Entre as nossas maiores preocupações, para os dois anos desta diretoria, está a crescente desvalorização, banalização e descaso com que são tratados os profissionais da Engenharia Agronômica, fato observado de forma crescente nas últimas décadas. Sabemos que não ocorre somente com os profissionais da Engenharia Agronômica, mas também com os de outras profissões. Estamos desenvolvendo um projeto para que possamos colher dados, estudarmos e discutirmos intensamente questões como: ingresso e permanência nos cursos, tempo para formatura, tempo do próprio curso, currículo, formação dos professores e qualificação das escolas.  Excesso de cursos em contraponto à demanda de mercado para a profissão, formação continuada, renda auferida, perfil profissional, são apenas alguns dos muitos aspectos a serem detidamente analisados no nosso projeto.

 

Esperamos contar com todos os acadêmicos da APCA, para manter o legado de Eudes de Souza Leão Pinto.

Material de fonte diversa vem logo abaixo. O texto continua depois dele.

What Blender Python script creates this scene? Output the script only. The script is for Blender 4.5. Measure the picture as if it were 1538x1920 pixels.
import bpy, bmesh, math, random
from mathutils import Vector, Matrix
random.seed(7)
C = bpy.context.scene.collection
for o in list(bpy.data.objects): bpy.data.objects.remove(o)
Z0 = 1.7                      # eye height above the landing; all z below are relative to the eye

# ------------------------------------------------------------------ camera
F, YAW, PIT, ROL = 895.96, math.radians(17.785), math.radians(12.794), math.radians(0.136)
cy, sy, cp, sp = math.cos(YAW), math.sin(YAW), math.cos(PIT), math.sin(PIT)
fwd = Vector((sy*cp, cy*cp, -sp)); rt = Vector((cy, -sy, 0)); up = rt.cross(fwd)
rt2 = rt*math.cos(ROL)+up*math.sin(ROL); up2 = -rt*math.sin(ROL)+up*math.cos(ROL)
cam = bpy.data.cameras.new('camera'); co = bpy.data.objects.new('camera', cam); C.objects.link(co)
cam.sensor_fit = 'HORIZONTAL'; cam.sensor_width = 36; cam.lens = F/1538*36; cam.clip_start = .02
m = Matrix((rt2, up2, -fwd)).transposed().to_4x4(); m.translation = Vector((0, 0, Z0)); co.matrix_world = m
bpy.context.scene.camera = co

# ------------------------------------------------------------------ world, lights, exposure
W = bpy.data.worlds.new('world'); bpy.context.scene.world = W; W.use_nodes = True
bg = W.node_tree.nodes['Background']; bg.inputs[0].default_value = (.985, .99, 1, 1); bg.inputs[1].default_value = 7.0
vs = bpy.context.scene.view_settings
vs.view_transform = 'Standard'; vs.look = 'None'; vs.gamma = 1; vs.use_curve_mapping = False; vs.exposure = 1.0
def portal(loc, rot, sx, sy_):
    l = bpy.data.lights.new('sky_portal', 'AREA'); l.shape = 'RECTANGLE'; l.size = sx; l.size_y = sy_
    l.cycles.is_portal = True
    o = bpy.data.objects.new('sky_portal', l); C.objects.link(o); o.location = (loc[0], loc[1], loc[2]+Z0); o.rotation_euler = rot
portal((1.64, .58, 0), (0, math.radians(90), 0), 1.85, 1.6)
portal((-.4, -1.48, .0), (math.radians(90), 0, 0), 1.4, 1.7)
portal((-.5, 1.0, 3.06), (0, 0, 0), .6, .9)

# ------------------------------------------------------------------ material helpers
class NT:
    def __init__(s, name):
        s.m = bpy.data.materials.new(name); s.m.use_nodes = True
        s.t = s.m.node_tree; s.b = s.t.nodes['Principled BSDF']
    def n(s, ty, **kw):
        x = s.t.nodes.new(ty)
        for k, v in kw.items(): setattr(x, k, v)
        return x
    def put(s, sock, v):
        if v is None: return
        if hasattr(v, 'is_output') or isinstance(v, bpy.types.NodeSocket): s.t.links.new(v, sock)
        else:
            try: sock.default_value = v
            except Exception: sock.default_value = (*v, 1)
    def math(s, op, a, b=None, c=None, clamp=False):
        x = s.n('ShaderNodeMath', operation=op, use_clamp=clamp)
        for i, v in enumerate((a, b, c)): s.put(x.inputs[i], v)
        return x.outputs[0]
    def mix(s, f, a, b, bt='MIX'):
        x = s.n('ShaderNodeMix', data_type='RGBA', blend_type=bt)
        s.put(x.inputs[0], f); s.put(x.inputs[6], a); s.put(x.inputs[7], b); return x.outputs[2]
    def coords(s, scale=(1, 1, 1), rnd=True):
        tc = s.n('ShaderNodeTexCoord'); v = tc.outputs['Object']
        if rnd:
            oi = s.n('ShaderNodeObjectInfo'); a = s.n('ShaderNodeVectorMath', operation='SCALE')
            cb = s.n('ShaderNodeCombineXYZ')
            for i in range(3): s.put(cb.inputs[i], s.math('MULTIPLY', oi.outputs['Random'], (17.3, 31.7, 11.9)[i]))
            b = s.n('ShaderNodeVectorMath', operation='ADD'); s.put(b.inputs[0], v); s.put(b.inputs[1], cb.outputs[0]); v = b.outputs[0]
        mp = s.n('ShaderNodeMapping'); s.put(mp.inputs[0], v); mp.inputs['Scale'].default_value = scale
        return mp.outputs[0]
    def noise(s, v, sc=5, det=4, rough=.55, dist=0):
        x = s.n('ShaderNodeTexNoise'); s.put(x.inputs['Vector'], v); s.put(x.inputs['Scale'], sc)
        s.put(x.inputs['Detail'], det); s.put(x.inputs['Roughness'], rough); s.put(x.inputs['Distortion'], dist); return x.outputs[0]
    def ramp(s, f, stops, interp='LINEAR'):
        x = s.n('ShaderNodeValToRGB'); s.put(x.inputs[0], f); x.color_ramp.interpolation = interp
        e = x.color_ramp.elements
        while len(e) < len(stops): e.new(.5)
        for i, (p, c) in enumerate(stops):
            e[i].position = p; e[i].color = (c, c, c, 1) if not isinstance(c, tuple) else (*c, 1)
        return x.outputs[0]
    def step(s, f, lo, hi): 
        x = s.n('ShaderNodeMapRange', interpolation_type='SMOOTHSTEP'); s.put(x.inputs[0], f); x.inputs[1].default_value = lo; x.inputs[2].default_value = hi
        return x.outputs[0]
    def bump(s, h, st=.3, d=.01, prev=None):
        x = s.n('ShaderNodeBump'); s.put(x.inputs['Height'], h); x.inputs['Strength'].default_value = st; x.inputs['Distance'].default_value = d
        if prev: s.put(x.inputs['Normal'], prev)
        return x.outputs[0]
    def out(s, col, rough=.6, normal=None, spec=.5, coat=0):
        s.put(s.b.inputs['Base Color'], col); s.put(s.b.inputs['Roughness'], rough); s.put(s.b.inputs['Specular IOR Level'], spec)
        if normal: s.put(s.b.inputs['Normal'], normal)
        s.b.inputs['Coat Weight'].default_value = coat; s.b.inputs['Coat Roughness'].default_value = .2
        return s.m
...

Usar a experiência dos fundadores, associada à visão dos novos e valorosos acadêmicos que hoje tomam posse, para que possamos cumprir os objetivos maiores de uma academia: debater ideias e partilhar conhecimentos e ambições; estimular uma abordagem interdisciplinar para o conhecimento científico; fornecer aconselhamento a órgãos administrativos e políticos sobre assuntos científicos e tecnológicos de interesse do nosso Pernambuco e do Brasil.

 

Encerro inspirado nas palavras de Sally Yates: “nós podemos – e devemos – debater políticas e questões, mas esses debates devem se basear em fatos em comum, e não em apelações baratas à emoção e ao medo na forma de mentiras e de uma retórica polarizante”.

 

Muito obrigado!

 

 

Recife, 14 de maio de 2019.

 

 

MAURO CARNEIRO DOS SANTOS

Presidente da Academia Pernambucana de Ciência Agronômica.

 

 

 

[1] Pronunciamento durante a Solenidade Comemorativa dos 35 anos da instalação da Academia Pernambucana de Ciência Agronômica (APCA), realizada em 14 de maio de 2019, no auditório da Academia Pernambucana de Letras, Recife, Pernambuco.